Well-priced properties have been selling, but cautious buyers can usually afford to take more time to make their offers and their decisions.

Auction and private treaty turnover has weakened but commentators report Sydney prices have been much more resilient compared with price declines recorded in the US and Britain.

"While the peak in housing interest rates was far higher in Australia, there was no evidence of any widespread stress," said a BIS Shrapnel analyst, Jason Anderson.

He said a recovery in property prices should occur next year, with the main risk being increasing unemployment.

"The incidence of foreclosures across Sydney suburbs is likely to broaden out, rather than being concentrated in the western suburbs," Mr Anderson said.

Gareth Woodham, a valuer, said spring might be a good time to buy a house in Sydney.

But he said people should buy "only if you have a fair bit of your own capital involved and can survive a slim chance of further falls in coming months".

Buyers need 10 to 15 per cent more equity to secure a loan compared with this time last year, Leanne Pilkington, the chief of Laing & Simmons Real Estate, said.

"There is no denying that the market has been difficult over the past year. The rising cost of debt and tightened lending policies from banks mean the market will remain fairly flat in the immediate term, while continuing to turn over," she said.

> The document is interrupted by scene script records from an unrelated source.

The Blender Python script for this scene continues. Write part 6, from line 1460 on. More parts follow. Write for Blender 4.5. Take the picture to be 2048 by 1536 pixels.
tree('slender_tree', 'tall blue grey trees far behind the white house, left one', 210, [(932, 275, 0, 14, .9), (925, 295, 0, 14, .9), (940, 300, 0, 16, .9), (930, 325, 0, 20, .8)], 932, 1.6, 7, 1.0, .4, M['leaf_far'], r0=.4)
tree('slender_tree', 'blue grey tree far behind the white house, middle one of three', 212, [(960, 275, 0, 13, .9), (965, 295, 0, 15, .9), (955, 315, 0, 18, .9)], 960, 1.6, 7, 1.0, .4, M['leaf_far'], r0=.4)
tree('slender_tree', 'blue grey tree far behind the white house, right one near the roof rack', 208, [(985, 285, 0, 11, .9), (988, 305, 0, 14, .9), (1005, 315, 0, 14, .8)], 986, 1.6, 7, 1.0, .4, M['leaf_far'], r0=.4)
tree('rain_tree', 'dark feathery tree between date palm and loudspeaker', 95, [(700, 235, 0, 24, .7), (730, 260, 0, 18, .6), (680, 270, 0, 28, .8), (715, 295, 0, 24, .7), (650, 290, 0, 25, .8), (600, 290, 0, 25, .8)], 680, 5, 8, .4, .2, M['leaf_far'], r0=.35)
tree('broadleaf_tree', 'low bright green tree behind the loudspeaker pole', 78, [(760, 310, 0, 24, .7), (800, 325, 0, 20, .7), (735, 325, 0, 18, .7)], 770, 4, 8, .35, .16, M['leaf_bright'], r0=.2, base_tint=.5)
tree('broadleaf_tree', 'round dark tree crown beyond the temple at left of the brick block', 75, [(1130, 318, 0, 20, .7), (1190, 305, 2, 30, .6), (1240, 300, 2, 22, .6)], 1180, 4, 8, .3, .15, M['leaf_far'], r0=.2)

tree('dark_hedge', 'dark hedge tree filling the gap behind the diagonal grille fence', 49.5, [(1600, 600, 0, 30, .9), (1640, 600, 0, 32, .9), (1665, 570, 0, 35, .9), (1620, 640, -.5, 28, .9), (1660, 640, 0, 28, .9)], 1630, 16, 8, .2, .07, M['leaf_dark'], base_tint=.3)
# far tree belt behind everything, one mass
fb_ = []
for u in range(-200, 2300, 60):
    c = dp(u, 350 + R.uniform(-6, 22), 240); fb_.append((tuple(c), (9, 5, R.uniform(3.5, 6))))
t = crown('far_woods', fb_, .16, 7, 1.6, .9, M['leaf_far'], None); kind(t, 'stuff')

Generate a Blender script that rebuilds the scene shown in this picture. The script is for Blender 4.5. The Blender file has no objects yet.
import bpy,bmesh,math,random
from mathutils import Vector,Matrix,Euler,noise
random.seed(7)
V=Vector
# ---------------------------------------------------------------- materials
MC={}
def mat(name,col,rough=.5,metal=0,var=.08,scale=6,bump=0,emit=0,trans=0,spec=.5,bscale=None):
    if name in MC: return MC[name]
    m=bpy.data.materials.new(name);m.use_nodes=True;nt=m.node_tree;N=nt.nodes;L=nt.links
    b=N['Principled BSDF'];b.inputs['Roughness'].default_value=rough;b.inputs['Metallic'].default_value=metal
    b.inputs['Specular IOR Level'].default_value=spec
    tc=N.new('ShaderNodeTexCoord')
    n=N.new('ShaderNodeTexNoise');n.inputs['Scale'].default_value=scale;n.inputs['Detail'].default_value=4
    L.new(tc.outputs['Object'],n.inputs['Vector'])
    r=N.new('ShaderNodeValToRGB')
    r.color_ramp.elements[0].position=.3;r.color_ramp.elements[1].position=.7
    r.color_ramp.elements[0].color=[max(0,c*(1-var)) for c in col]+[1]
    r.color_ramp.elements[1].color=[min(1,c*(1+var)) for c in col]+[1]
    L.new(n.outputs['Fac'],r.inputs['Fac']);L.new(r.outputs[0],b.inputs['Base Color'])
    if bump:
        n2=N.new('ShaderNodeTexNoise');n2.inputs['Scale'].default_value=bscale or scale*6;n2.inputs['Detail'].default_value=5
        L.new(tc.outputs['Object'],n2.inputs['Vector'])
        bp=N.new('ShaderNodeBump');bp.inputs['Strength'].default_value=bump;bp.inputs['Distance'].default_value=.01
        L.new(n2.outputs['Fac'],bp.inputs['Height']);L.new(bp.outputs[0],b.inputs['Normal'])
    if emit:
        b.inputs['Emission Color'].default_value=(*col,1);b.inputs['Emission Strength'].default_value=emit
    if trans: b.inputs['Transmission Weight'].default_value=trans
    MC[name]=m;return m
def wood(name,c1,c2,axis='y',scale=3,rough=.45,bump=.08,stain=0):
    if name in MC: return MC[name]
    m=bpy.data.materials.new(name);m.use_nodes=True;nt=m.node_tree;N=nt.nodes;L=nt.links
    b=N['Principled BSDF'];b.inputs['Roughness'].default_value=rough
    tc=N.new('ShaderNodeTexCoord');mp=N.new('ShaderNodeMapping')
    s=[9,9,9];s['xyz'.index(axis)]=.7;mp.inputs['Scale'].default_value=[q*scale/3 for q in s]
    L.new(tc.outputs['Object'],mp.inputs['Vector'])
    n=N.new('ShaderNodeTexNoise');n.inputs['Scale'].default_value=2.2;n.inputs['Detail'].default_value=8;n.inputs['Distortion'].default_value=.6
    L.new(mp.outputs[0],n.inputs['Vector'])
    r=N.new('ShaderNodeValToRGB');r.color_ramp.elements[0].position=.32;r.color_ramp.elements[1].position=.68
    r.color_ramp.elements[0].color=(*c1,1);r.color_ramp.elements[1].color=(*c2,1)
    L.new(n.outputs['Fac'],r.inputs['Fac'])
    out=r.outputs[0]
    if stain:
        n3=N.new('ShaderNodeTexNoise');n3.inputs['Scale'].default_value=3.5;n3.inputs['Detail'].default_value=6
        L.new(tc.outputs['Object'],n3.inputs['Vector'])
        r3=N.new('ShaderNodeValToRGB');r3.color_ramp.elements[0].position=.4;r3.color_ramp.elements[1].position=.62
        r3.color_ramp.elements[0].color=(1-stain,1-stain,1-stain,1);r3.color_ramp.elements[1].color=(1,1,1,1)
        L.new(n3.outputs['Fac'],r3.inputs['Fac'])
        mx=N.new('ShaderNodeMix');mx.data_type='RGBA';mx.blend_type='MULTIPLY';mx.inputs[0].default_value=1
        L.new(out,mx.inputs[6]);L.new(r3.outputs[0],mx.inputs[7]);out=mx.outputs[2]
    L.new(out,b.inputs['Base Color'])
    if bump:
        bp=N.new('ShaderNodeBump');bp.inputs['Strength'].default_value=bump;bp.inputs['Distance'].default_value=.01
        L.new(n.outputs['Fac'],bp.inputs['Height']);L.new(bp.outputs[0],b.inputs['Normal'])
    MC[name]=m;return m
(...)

Last Saturday vendors found buyers for 46 per cent of the 226 listings, well down on the same Saturday last year when the clearance rate was 66 per cent.

There was a mortgagee sale of a single-storey Sylvania Waters house after auction last weekend. Its $1,325,000 sale price was slightly less than its $1.36 million price in 2002. There were five registered bidders for the waterfront house, which was first listed last November with $1.8 million hopes.

South-western Sydney was the only region not to record gains in house prices during the last financial year, according to Australian Property Monitors.

APM data recorded a 13 per cent rise in house prices in the eastern suburbs and 10 per cent in the inner west in the last financial year, before prices eased during winter.

East Lindfield, Rozelle, Darlington, Ramsgate Beach and Kurrajong are among the suburbs with the strongest price growth forecast for the year ahead, according to The Spring Property Guide , published in Domain using auction and private treaty data from APM.